Although perseverance terminology does not appear after this in Revelation, it is certainly signified otherwise. We are told on multiple occasions about the shedding of the saints’ blood, as also expected from chs. 13 and 14 (16:5–6; 17:6; 18:24). The ultimate outcome of those who have persevered in their testimony to the point of giving their blood in death is resurrection, as shown in 20:4–6. Those who partake of what is called “the first resurrection” are the faithful, who have borne the martyr identity throughout Revelation. Their resurrection here fits the parallel with Ezekiel (namely in chapter 37), the closing chapters of which seem to have been the chief source for a rubric for the last few chapters of this book. As the “battle” with Gog and Magog from Ezek 38–39 will appear shortly, God’s people are raised from the dead and given a kingdom, as in Ezek 37. The reference to the number 1,000 itself supports this dimension of significance. As well as being a multiple of ten—one of the other symbolically significant numbers in Revelation—1,000 is a number particularly connected to God’s faithful covenantal love (Exod 20:6//Deut 5:10; Deut 1:11; 7:9; Ps 105:8; cf. 2 Pet 3:8). This point is further supported by the prevalent biblical theme of the vindication and exaltation of the suffering faithful saints, here signified by the saints being enthroned for the thousand years in anticipation of the new creation, the culminating expression of God’s faithful love.

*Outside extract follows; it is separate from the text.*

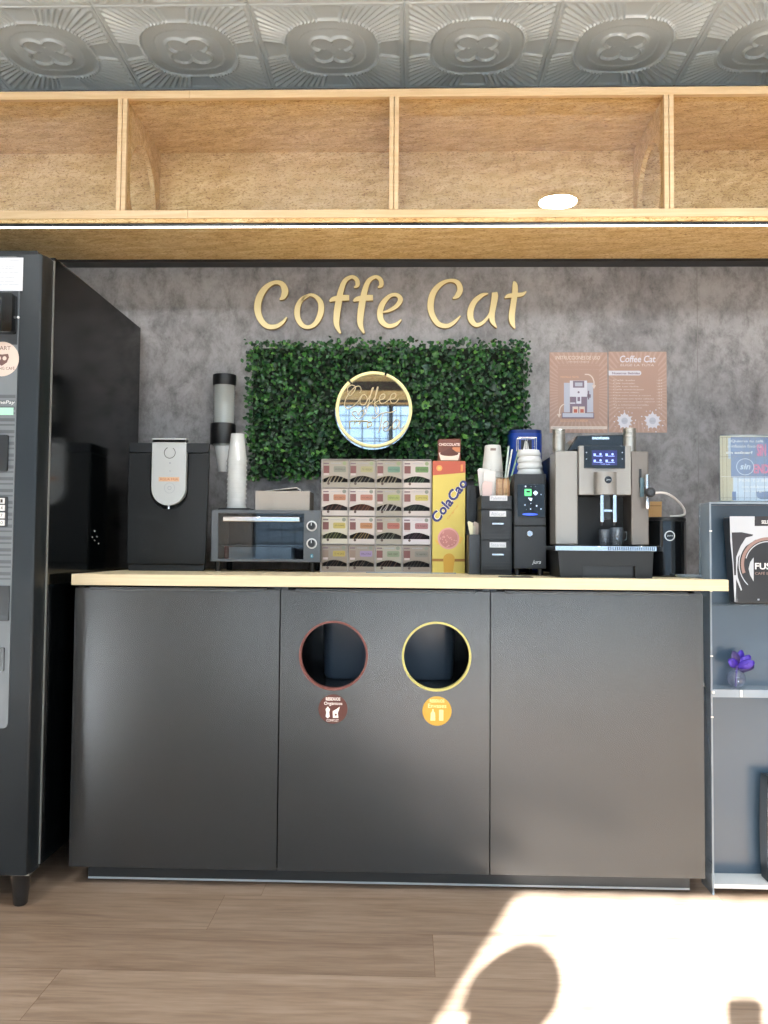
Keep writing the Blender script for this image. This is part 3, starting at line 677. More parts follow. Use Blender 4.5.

The image of those who participate in the first resurrection as sitting on thrones brings to its resolution the theme of the promise that believers will reign as priestly kings (again, in fulfillment and amplification of Exod 19:4–6). As in the gospel story of Jesus, the believers’ resurrection is linked with their exaltation and session on their thrones. Their identification as those who lost their lives because of the testimony of Jesus and the word of God (i.e., the gospel) as well as their resistance to the idolatry of the beast clearly indicate their faithfulness. As such, resurrection is the proper end of faithfulness, as we have seen elsewhere in Revelation, and as we have seen in the gospel story of Jesus. The inheritance they receive for following Jesus and participating in his story is patterned after what Jesus received after his faithful death in resurrection and exaltation. Resurrection is a crucial part of their fulfillment of what it means to be the people of God who identify themselves by their allegiance to Jesus.